→ WORK REQUIRED
Reproduce the listing word for word. Skip any image.

→ SOURCE EXCERPT

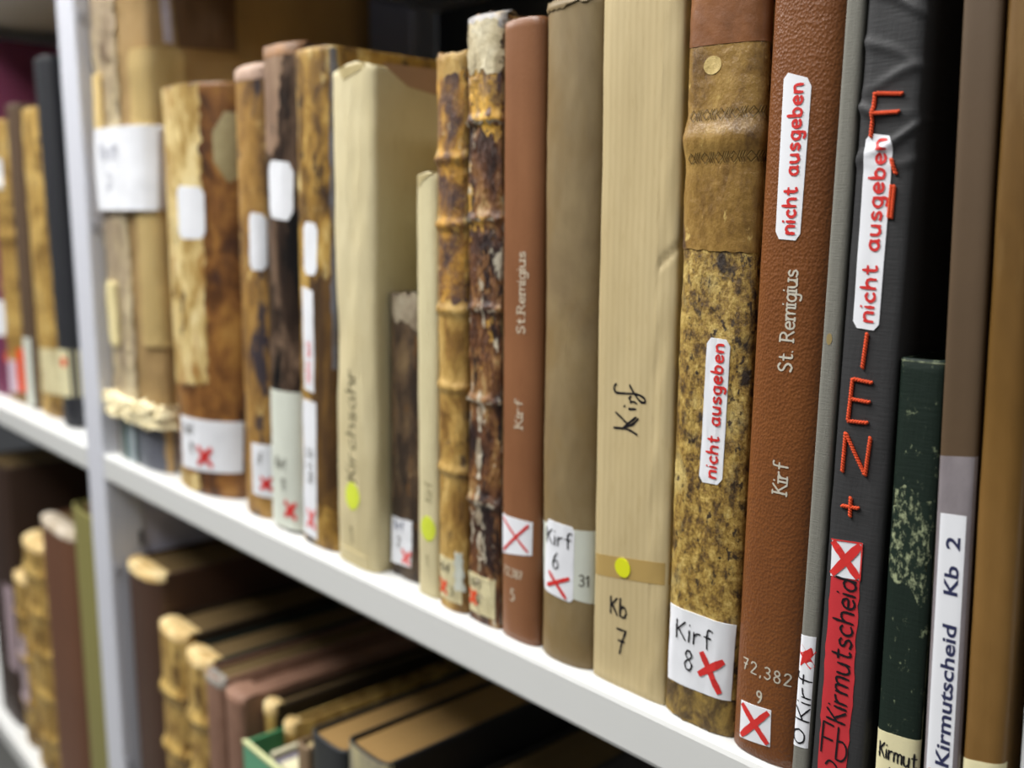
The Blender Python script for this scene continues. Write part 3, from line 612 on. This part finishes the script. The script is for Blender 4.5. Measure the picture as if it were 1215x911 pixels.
# --- black cloth, stitched
m = cloth('charcoal_cloth', '4b4b4c', '353536', 7, 900, .6)
def wr(u, z):
    v = .015*N3(u*2, z*.8, 1)
    for z0, k, a in ((29.8, -.15, .1), (28.6, .3, .07), (27.6, -.35, .07), (24.2, -.25, .08), (23.2, .5, .09), (22.6, .1, .06), (26.0, -.6, .05), (30.6, .1, .1), (29.2, .5, .06), (25.2, .2, .06)): v += 1.5*a*math.exp(-((z-z0-k*u-.15*math.sin(u*2+z0))/.16)**2)*min(1, max(0, .7+.4*math.sin(u*1.7+z0*3)))
    return v
B = Book('stitched_book', 'charcoal cloth book with orange stitched letters and a red Kirmutscheid strip', -17.28, 2.0, .15, 31.5, 1.3, 21, 4, .35, disp=wr)
B.cover(m, nz=260, ns=60); B.pages(pages_dark)
def stitch(name, lines, r=.06):
    V = []; F = []
    for ln in lines:
        pts = resample(ln, .1); 
        for i in range(len(pts)-1):
            a, b = pts[i], pts[i+1]; mx, mz = (a[0]+b[0])/2, (a[1]+b[1])/2; dx, dz = b[0]-a[0], b[1]-a[1]; L = math.hypot(dx, dz) or 1; dx /= L; dz /= L
            ca, sa = math.cos(.6), math.sin(.6); ex, ez = dx*ca-dz*sa, dx*sa+dz*ca; nx, nz = -ez, ex; base = len(V); R = 7
            prof_ = [(-.09, .15), (-.065, .8), (0, 1), (.065, .8), (.09, .15)]
            for (t, q) in prof_:
                for k in range(R):
                    an = 2*math.pi*k/R; w = r*q*math.cos(an); h = .05+r*q*math.sin(an)
                    V.append(B.S(mx+ex*t+nx*w, mz+ez*t+nz*w, h))
            for j in range(4):
                for k in range(R): F.append((base+j*R+k, base+j*R+(k+1) % R, base+(j+1)*R+(k+1) % R, base+(j+1)*R+k))
    return link(name, V, F, thread, B.root)
stitch('stitched_letter', [[(-.42, 24.8), (-.46, 23.4)], [(-.4, 24.78), (.5, 24.7)], [(-.4, 24.15), (.45, 24.15)]])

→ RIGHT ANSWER
The Blender Python script for this scene continues. Write part 3, from line 612 on. This part finishes the script. The script is for Blender 4.5. Measure the picture as if it were 1215x911 pixels.
# --- black cloth, stitched
m = cloth('charcoal_cloth', '4b4b4c', '353536', 7, 900, .6)
def wr(u, z):
    v = .015*N3(u*2, z*.8, 1)
    for z0, k, a in ((29.8, -.15, .1), (28.6, .3, .07), (27.6, -.35, .07), (24.2, -.25, .08), (23.2, .5, .09), (22.6, .1, .06), (26.0, -.6, .05), (30.6, .1, .1), (29.2, .5, .06), (25.2, .2, .06)): v += 1.5*a*math.exp(-((z-z0-k*u-.15*math.sin(u*2+z0))/.16)**2)*min(1, max(0, .7+.4*math.sin(u*1.7+z0*3)))
    return v
B = Book('stitched_book', 'charcoal cloth book with orange stitched letters and a red Kirmutscheid strip', -17.28, 2.0, .15, 31.5, 1.3, 21, 4, .35, disp=wr)
B.cover(m, nz=260, ns=60); B.pages(pages_dark)
def stitch(name, lines, r=.06):
    V = []; F = []
    for ln in lines:
        pts = resample(ln, .1); 
        for i in range(len(pts)-1):
            a, b = pts[i], pts[i+1]; mx, mz = (a[0]+b[0])/2, (a[1]+b[1])/2; dx, dz = b[0]-a[0], b[1]-a[1]; L = math.hypot(dx, dz) or 1; dx /= L; dz /= L
            ca, sa = math.cos(.6), math.sin(.6); ex, ez = dx*ca-dz*sa, dx*sa+dz*ca; nx, nz = -ez, ex; base = len(V); R = 7
            prof_ = [(-.09, .15), (-.065, .8), (0, 1), (.065, .8), (.09, .15)]
            for (t, q) in prof_:
                for k in range(R):
                    an = 2*math.pi*k/R; w = r*q*math.cos(an); h = .05+r*q*math.sin(an)
                    V.append(B.S(mx+ex*t+nx*w, mz+ez*t+nz*w, h))
            for j in range(4):
                for k in range(R): F.append((base+j*R+k, base+j*R+(k+1) % R, base+(j+1)*R+(k+1) % R, base+(j+1)*R+k))
    return link(name, V, F, thread, B.root)
stitch('stitched_letter', [[(-.42, 24.8), (-.46, 23.4)], [(-.4, 24.78), (.5, 24.7)], [(-.4, 24.15), (.45, 24.15)]])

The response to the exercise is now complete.